Inhotim já é uma Oscip, organização civil de interesse público, mas sem um patrono a altura de Paz, dificilmente o desenvolvimento do parque será garantido. A fragilidade dos Museus de Arte Moderna, tanto carioca quanto paulista, a trajetória irregular do Masp e as crises constantes da Bienal apontam que deixar o melhor espaço de arte contemporânea do Brasil nas mãos da iniciativa privada é temerário.

Na cidade de São Paulo, é inegável, a instituição com trajetória mais sólida e consistência é a Pinacoteca do Estado, apesar de sua recente semi-privatização, sendo transformada em OS (organização social). A Pinacoteca, em seus mais de cem anos, teve diretores importantes como Aracy Amaral, Fabio Magalhães, Emanoel Araújo, Marcelo Araújo e Ivo Mesquita, tendo uma política de aquisição de acervos e exposições sem paradigmas. A Pinacoteca sediu um debate importante sobre arte construtiva quando Amaral era diretora, se abriu às performances na gestão de Magalhães, conquistou público massivo com Emanoel por ocasião da mostra de Rodin e assim sucessivamente. Agora, com o alemão Jochen Volz a frente, ela inaugura uma nova fase mais internacional, o que era necessário.

A Galeria Lygia Pape
A Galeria Lygia Pape, instalada em Inhotim. (foto: Inhotim.org.br)

No entanto, é inegável que o que Inhotim se tornou a grande referência da arte brasileira no país, com artistas que não são vistos de maneira adequada no resto do circuito, como Cildo Meireles, Hélio Oiticica, Lygia Pape, Miguel Rio Branco, Tunga, Adriana Varejão e Andujar, para citar aqueles com pavilhões permanentes.

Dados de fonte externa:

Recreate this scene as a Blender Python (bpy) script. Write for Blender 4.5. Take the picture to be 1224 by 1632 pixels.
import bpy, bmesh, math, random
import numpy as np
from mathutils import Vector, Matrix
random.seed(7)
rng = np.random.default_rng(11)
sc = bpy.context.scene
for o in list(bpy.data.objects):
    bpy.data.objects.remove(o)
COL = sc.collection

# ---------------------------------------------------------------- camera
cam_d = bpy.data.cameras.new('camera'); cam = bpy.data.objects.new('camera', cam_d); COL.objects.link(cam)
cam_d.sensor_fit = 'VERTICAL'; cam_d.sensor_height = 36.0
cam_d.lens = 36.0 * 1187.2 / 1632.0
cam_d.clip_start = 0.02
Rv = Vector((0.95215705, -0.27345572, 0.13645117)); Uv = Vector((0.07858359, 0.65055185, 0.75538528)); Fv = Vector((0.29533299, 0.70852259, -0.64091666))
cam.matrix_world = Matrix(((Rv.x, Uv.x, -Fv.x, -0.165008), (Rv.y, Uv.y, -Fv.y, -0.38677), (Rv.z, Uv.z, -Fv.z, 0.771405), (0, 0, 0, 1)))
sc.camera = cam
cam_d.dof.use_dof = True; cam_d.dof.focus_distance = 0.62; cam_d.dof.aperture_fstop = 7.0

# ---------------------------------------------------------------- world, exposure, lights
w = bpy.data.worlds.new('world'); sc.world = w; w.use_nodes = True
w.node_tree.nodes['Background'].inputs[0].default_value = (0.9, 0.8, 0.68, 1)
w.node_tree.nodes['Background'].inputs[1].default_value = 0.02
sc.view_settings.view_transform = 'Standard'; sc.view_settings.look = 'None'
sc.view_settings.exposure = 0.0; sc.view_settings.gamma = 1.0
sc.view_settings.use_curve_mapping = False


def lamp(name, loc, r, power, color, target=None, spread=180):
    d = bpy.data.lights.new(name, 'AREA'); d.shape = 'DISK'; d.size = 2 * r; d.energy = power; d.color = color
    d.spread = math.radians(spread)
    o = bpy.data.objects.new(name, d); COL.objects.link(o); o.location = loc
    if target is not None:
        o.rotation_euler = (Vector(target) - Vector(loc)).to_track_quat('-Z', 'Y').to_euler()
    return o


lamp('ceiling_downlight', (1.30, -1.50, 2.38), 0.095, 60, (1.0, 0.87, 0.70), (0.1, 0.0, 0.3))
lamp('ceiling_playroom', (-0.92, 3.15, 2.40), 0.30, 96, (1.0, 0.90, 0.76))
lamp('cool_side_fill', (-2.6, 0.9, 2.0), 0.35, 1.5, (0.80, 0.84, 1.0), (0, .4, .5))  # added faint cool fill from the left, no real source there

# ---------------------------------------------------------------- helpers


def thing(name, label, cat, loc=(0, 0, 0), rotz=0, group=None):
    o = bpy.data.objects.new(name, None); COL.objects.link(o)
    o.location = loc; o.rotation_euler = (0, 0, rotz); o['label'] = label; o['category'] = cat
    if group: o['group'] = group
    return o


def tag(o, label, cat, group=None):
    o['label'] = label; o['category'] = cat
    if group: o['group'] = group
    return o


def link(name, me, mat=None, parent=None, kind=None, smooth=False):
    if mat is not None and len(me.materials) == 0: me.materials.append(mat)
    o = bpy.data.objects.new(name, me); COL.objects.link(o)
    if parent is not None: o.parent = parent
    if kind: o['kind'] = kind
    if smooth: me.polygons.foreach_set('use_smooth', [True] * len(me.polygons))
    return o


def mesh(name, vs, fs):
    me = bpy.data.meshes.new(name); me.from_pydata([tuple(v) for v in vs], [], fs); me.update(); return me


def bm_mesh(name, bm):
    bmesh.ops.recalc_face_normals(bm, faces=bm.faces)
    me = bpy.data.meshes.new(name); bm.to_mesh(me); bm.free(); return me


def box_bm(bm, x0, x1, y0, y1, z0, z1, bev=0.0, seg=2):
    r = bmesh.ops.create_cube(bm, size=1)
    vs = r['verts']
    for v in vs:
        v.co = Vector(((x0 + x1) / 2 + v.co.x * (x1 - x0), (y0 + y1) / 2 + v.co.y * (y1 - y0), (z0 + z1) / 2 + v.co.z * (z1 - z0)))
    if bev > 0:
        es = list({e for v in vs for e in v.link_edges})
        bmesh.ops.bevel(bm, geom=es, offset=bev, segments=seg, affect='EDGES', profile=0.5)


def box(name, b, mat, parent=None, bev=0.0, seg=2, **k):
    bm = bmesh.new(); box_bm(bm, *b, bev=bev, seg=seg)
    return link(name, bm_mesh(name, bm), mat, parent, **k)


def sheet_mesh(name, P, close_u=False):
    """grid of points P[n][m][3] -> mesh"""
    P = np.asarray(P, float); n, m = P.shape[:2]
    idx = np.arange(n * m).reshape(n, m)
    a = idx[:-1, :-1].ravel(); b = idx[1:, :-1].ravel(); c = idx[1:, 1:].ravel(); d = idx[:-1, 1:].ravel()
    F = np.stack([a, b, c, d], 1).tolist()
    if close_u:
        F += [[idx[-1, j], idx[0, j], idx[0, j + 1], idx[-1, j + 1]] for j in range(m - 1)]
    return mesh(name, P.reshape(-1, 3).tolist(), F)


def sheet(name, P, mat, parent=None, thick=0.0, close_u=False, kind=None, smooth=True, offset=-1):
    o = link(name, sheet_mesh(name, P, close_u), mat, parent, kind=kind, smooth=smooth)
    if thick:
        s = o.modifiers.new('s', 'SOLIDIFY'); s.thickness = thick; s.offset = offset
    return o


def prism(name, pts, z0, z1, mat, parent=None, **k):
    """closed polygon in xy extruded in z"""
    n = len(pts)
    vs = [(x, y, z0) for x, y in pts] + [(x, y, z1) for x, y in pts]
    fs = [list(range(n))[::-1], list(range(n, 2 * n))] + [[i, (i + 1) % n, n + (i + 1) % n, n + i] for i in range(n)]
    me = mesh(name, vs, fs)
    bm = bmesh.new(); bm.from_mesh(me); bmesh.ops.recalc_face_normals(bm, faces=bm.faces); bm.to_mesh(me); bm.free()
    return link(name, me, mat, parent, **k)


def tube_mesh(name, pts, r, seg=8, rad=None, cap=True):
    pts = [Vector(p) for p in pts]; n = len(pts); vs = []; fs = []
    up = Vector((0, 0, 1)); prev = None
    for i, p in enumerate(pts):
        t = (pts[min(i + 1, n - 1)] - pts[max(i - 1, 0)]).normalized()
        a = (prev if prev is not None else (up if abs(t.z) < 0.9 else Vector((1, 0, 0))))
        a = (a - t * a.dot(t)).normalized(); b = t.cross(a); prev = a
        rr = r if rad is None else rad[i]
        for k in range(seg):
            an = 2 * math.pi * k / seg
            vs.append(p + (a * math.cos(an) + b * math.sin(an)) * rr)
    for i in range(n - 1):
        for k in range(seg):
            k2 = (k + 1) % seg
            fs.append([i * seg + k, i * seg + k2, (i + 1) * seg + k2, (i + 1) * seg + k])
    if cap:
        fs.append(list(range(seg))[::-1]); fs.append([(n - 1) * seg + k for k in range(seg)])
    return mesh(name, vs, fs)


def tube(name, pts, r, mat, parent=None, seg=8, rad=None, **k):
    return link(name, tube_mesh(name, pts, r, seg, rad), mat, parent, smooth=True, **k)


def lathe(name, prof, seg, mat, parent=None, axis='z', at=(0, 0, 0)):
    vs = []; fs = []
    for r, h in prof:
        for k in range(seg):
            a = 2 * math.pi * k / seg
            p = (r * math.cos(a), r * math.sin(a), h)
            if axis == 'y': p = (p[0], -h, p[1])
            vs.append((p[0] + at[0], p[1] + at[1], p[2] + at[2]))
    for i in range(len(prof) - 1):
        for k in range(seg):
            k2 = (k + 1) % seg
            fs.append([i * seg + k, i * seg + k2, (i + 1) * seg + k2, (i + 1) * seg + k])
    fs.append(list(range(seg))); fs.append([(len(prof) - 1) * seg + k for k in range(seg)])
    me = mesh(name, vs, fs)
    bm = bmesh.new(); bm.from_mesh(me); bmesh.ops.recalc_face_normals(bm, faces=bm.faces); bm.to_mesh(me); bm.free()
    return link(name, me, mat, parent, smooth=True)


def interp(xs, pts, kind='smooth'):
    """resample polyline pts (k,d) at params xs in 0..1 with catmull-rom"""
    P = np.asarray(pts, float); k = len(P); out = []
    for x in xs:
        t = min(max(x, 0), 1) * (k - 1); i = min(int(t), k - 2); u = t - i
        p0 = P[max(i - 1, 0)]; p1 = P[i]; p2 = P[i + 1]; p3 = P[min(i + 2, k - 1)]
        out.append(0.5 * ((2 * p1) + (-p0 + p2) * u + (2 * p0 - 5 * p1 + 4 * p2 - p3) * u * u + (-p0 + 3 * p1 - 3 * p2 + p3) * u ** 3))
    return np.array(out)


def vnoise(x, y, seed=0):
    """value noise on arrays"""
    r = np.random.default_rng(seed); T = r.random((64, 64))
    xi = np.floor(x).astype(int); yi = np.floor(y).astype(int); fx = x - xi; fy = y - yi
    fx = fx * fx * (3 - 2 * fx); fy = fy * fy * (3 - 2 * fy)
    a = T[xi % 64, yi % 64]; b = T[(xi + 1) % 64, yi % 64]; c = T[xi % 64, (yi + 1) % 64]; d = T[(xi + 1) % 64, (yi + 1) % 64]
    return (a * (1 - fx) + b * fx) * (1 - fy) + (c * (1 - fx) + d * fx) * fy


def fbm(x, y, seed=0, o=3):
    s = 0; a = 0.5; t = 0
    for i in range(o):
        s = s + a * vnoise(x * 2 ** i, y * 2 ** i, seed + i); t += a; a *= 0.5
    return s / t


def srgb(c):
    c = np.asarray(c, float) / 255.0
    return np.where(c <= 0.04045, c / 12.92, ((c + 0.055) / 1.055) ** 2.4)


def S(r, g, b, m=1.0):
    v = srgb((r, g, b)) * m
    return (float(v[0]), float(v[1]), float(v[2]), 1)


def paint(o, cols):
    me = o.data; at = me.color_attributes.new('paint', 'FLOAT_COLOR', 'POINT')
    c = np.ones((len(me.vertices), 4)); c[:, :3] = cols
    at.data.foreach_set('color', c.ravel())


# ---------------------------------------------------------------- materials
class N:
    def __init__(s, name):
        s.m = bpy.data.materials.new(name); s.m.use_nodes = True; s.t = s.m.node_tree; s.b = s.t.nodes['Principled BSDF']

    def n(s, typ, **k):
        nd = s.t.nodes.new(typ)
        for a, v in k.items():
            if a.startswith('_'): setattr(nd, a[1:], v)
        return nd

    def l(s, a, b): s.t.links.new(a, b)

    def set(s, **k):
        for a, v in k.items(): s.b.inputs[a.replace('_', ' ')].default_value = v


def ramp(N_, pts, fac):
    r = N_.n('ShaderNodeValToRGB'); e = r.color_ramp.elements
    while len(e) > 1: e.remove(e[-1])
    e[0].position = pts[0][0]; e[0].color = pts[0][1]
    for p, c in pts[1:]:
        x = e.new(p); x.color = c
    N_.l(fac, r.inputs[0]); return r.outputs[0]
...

E essa permanência não merece estar fincada na visão patrimonialista da elite brasileira, que sempre mistura privado e público com fins escusos.

Até agora, a direção de Inhotim vem buscando manter os patrocínios já logrados anteriormente, mas instituições de arte como Inhotim, para sobreviver dignamente precisam do apoio de políticas governamentais consistentes.

Nesse sentido, parece estarrecedor que o Instituto Brasileiro de Museus (Ibram) não tenha tido algum tipo de atuação visível para viabilizar a manutenção de Inhotim. Tanto ele como o governo de Minas Gerais precisam entrar nesse debate de forma decisiva, ou a abertura do local, com os guias vestidos como em um parque pré-histórica, terá sido apenas o prenúncio de um fim desastroso.